Journalist and advocate Kira Kay, the creator and executive director of the nonprofit news organization Bureau for International Reporting (BIR), drew a connection between her journalism background and her approach to human rights advocacy and international justice at the Center for Human Rights and International Justice’s annual lecture on Tuesday.
The BIR produces television news on international human rights and justice, focusing on overlooked foreign issues and regions.

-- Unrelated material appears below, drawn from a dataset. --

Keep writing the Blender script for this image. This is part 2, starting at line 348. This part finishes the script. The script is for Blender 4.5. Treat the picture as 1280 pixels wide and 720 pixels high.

Kay, a former journalism professor at Princeton, said that the BIR’s goal is to “make nuanced stories understandable… for the average American who cares to tune in” and to educate the public about what “justice processes exist, expose their failings and spur public engagement around these issues.”
Speaking at Stanford Law School, Kay emphasized that her journalism skills — asking open-ended questions, hearing both sides of a story and understanding how to talk to vulnerable people — have been integral to her advocacy work.
“Journalists can go where others sometimes can’t, whether into the halls of power to question policymakers or deeply into the field to hear directly from victims,” Kay said.
Jessie Brunner, associate director of strategy and program development at the Center for Human Rights and International Justice, told The Daily that Kay’s talk “offered an inside look into the complex and challenging considerations journalists face to bring stories of human rights abuse and the path toward justice and reconciliation to American television audiences.”
In bringing attention to some of the less publicized global instances of human rights abuse, Kay has highlighted “just one of many paths that students might take as they pursue careers after Stanford,” Brunner added.
Drawing on clips of her work in Uganda, Cambodia, Argentina and Myanmar, Kay illustrated the role of journalism in producing evidence to inform the justice process, advance the rule of law, develop the capacity of local media and build cross-regional and institutional expertise.
“It’s very hard to cover one part of the world repetitively,” she said, noting that even major newspapers like The New York Times rarely cover the same parts of the world consistently, hoping to avoid losing readers’ interest. “But I can go to Cambodia, to Sierra Leone, to Bosnia, and see similarities… in a way that cross-references experiences.”
Kay also stressed the importance of finding a careful balance in stories between the perspectives of Western analysts, respected local voices and victims of human rights abuses themselves.
For students at the lecture, Kay’s work was compelling. “The storytelling of each clip was super powerful and helped us understand difficult situations like special courts in Cambodia and the ICC’s prosecution in absentia,” said Avery Miller ’26. “She brings crucial human rights issues to light through her work and is making a huge impact with her nonprofit journalistic efforts.”
Kay also discussed the challenges of attracting American readers’ interest in international human rights stories. “The elevator pitch you’re giving to your editor is why this matters to an American audience, not just why this is a bad situation that needs to be improved,” she said.
Touching on the ethical challenges for a journalist working in human rights, Kay said that she generally does not intervene on behalf of the people she interviews because her goal is to share a community’s problems as widely as possible.
“I want to help all the children who didn’t have the luck of the camera showing up at that right moment,” she said.